Alcuni «woke» vedono un mondo pieno di violenze subite dalle minoranze che dovrebbero venir risarcite imponendo uguali ingiustizie ai dominatori di ieri di oggi, vale a dire ai bianchi.
Nel loro libro Cynical Theories, Helen Pluckrose e James Lindsay evidenziano la differenza tra la tesi woke e il comunismo. Quest’ultimo è fallito ma aspirava a una utopica società avanzata e tecnologica animata da un grande progetto, anche se illusorio e destinato all’insuccesso nella pratica realizzazione. Pur con gli errori, Marx è stato uno dei maggiori pensatori del suo secolo. Per contro, debole è l’impianto teorico dei movimenti woke, spinti dalla comune intenzione di distruggere sin dalle fondamenta tutto quanto costruito dalle passate generazioni, dalla Storia, e animati da sentimenti di acredine e rivalsa.

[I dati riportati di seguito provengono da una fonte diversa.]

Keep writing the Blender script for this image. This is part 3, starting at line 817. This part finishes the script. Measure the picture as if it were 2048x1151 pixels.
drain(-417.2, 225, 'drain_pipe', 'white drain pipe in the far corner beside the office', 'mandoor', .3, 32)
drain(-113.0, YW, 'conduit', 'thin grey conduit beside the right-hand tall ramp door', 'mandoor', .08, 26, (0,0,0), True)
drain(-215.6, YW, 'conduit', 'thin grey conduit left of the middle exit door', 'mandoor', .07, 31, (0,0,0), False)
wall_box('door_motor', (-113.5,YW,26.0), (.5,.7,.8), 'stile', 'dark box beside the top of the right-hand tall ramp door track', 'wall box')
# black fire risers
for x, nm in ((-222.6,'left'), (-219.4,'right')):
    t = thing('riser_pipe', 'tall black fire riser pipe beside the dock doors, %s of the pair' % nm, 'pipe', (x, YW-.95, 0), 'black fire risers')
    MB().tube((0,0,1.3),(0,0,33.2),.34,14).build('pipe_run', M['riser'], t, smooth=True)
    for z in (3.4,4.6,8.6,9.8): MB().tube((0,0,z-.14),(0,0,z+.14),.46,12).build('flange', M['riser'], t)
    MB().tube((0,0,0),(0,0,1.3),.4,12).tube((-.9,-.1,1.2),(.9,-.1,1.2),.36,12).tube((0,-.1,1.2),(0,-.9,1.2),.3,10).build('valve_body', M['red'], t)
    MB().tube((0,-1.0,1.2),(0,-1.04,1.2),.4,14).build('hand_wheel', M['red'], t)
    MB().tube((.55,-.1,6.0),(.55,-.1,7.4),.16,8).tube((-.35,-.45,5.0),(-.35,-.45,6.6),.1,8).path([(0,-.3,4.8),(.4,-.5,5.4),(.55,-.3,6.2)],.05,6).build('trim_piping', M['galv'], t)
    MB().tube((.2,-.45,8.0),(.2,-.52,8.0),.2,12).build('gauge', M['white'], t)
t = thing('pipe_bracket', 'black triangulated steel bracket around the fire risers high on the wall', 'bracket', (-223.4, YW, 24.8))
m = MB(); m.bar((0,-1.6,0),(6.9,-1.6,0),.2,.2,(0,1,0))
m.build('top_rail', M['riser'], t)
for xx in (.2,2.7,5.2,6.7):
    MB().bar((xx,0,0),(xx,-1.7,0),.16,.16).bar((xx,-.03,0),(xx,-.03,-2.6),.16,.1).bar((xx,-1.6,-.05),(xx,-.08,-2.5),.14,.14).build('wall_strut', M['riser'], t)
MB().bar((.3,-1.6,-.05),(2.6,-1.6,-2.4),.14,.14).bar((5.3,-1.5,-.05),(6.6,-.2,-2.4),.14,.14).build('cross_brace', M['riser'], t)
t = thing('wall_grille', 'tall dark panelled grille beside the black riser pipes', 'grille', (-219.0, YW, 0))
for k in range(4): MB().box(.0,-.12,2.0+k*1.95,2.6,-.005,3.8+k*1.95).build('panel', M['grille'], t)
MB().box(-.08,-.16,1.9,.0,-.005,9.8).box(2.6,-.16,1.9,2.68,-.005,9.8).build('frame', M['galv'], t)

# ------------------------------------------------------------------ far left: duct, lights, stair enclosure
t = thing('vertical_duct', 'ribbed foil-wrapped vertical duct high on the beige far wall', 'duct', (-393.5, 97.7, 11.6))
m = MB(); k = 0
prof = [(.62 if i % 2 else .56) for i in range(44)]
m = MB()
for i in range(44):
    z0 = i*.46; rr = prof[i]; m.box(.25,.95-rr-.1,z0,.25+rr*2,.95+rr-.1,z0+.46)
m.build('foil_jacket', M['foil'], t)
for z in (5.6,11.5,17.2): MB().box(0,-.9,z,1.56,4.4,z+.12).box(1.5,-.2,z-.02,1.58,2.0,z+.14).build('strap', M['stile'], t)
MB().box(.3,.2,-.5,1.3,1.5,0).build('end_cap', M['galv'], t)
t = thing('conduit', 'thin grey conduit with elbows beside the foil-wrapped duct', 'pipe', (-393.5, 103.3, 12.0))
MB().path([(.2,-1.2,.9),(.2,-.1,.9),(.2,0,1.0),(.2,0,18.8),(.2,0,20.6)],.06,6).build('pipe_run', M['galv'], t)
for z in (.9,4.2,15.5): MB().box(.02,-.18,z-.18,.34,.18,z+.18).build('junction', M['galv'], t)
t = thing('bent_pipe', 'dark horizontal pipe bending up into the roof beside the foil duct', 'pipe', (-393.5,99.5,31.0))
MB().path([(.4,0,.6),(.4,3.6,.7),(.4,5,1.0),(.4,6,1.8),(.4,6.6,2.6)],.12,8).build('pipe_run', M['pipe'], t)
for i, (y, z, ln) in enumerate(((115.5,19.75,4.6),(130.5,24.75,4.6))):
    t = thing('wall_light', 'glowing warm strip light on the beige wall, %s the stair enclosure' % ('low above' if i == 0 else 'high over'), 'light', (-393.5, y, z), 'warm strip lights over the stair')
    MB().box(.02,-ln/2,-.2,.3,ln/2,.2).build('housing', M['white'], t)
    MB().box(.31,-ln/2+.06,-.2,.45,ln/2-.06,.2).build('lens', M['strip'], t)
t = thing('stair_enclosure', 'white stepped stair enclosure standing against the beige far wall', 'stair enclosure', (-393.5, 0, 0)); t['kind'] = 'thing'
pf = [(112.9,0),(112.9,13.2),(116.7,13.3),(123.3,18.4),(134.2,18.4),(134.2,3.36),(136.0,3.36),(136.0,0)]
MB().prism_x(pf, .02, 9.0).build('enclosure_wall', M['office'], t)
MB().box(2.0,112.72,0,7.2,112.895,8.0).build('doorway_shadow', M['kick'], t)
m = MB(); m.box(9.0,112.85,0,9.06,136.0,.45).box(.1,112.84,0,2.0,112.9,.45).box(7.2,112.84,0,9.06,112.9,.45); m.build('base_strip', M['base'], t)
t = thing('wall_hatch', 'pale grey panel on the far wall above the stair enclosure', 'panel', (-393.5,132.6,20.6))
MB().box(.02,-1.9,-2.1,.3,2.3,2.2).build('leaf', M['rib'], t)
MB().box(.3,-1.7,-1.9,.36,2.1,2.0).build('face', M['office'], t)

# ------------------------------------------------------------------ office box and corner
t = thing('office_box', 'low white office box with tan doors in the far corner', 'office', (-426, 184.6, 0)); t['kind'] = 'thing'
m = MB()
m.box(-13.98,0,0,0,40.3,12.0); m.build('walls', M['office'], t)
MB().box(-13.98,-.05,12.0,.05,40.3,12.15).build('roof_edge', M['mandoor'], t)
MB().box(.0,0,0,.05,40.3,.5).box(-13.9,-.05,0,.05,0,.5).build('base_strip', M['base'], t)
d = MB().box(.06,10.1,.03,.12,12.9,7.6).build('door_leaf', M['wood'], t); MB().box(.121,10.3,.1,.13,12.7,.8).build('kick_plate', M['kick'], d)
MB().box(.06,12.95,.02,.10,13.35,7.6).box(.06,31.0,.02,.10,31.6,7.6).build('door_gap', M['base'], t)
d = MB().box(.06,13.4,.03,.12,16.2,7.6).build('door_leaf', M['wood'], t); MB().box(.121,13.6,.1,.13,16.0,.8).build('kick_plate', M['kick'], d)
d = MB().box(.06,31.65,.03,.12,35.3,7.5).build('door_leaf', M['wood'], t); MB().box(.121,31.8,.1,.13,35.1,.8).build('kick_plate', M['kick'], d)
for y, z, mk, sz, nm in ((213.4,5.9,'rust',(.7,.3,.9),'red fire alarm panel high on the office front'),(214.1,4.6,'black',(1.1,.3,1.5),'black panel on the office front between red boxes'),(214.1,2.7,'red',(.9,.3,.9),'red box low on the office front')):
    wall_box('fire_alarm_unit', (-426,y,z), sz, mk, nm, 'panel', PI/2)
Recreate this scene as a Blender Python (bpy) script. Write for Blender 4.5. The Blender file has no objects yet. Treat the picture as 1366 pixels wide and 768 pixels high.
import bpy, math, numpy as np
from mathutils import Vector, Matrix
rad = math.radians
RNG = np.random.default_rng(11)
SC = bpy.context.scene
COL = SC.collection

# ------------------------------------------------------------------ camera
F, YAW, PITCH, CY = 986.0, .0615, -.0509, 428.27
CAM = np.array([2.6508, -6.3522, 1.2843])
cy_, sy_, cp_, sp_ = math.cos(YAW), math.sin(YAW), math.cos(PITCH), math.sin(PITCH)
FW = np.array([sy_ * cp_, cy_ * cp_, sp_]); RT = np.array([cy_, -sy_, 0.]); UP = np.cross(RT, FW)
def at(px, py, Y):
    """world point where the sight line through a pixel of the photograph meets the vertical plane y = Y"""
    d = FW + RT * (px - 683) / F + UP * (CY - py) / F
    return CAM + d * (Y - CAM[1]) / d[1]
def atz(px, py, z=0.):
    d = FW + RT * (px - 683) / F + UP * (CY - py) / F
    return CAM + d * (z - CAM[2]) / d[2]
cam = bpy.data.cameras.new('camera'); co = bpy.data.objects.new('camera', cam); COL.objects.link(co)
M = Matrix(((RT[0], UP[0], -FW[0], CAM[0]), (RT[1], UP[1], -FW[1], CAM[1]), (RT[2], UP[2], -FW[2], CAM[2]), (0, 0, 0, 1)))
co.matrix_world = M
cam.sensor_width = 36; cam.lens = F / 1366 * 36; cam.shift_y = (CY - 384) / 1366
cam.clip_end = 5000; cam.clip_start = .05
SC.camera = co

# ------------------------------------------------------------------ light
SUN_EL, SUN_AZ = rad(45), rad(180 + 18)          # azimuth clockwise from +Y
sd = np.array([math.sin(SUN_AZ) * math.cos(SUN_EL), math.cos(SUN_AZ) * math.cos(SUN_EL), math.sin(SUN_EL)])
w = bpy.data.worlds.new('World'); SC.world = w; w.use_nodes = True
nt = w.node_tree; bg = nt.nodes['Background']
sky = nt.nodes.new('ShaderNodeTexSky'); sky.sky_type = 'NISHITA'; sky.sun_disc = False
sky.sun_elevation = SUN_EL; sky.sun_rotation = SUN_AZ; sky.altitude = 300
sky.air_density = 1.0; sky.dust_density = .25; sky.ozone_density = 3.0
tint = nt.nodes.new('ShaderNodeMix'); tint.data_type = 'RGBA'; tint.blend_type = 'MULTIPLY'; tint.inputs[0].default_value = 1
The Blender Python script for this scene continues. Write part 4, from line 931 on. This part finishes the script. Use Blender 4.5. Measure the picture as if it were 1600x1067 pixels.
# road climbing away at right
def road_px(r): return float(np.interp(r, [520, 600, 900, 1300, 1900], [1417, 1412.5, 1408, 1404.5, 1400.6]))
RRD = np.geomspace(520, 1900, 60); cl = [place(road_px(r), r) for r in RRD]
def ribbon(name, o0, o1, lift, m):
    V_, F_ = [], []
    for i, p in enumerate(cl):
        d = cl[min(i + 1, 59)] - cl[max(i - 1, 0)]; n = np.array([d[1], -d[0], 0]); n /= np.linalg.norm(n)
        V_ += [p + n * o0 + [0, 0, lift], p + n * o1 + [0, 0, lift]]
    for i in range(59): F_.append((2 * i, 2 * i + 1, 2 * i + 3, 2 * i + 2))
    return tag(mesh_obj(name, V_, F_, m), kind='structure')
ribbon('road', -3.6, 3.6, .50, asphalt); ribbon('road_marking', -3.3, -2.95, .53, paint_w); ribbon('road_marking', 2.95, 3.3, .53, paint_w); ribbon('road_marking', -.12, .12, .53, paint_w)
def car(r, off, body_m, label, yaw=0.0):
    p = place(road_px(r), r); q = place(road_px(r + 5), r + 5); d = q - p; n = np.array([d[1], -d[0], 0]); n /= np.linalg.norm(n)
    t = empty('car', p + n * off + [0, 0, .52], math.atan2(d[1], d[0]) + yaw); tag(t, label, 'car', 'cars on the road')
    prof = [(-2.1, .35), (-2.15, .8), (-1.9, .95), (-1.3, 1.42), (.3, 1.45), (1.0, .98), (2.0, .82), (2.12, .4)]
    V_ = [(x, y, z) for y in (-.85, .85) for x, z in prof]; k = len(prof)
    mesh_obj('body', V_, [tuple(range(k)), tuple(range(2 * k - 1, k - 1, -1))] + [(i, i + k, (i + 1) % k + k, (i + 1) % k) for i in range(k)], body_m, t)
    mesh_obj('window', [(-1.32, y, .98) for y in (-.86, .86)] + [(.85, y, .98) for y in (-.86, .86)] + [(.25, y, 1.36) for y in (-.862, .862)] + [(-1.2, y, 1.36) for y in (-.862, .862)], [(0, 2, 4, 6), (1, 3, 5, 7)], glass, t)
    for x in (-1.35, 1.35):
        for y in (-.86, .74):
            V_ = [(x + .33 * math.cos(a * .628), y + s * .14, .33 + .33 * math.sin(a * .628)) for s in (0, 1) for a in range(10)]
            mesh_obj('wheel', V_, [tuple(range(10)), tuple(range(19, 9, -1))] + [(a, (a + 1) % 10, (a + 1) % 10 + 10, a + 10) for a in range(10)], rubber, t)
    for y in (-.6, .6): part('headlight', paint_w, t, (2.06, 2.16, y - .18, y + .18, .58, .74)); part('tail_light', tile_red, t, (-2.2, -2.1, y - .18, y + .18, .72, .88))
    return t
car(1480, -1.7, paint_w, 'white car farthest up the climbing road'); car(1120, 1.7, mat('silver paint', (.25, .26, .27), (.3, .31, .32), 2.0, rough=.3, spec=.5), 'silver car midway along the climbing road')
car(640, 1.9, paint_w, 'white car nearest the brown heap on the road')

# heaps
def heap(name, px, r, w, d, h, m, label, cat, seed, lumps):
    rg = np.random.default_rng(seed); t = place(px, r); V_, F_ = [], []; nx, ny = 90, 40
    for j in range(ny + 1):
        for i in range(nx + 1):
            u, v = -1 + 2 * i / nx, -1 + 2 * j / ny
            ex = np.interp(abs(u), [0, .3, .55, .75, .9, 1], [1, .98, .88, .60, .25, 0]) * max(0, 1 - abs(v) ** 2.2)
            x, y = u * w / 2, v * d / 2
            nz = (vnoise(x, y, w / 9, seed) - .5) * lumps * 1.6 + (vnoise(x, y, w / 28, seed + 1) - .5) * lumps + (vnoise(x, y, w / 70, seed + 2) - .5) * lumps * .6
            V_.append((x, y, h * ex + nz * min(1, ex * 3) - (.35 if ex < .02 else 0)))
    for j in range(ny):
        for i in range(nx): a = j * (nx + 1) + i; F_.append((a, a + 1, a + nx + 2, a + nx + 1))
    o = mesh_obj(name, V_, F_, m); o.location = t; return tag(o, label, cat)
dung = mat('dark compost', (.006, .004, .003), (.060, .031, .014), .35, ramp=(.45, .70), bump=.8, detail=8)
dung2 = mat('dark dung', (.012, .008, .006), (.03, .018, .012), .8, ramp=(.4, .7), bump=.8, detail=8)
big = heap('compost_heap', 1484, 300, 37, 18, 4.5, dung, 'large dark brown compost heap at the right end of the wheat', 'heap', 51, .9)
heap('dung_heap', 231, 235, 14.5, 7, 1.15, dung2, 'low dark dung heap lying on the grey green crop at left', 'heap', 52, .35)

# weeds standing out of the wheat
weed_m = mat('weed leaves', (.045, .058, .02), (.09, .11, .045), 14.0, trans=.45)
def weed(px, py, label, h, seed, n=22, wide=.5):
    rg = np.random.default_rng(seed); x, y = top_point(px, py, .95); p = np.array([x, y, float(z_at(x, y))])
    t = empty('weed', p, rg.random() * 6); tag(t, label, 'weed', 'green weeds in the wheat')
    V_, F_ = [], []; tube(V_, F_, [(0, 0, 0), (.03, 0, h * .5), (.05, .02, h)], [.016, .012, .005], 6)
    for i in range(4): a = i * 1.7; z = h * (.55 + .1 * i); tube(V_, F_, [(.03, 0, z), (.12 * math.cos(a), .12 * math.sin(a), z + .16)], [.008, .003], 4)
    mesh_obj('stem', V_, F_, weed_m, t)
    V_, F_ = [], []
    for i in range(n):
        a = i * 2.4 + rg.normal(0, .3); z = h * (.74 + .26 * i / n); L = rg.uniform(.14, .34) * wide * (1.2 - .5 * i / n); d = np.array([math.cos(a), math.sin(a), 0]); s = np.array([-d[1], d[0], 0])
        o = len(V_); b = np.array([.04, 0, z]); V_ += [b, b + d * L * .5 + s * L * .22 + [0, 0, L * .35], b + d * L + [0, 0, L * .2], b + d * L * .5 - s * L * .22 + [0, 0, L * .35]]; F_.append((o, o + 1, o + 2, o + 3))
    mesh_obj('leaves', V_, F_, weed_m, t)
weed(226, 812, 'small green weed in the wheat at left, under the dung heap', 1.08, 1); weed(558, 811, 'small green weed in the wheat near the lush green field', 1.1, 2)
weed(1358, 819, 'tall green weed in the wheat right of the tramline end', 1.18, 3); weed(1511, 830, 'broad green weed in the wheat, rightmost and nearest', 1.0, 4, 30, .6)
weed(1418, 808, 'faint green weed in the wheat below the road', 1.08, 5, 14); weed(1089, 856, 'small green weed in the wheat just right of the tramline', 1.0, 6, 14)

Rivendicazioni di minoranze, che possono suscitare legittime sensibilità, vengono esasperate e usate quale pretesto e paravento per nascondere la pericolosità degli intenti e dei fini.
Fortunatamente dopo un troppo lungo periodo di disattenzioni, che portavano a considerare certe prese di posizione (specie nelle università) forme snobistiche da intellettuali annoiati, si comincia a rendersi conto della pericolosità di tali atteggiamenti e delle teorie che li vorrebbero giustificare. Anche per noi pacifici borghesi è arrivato il momento di stare «woke».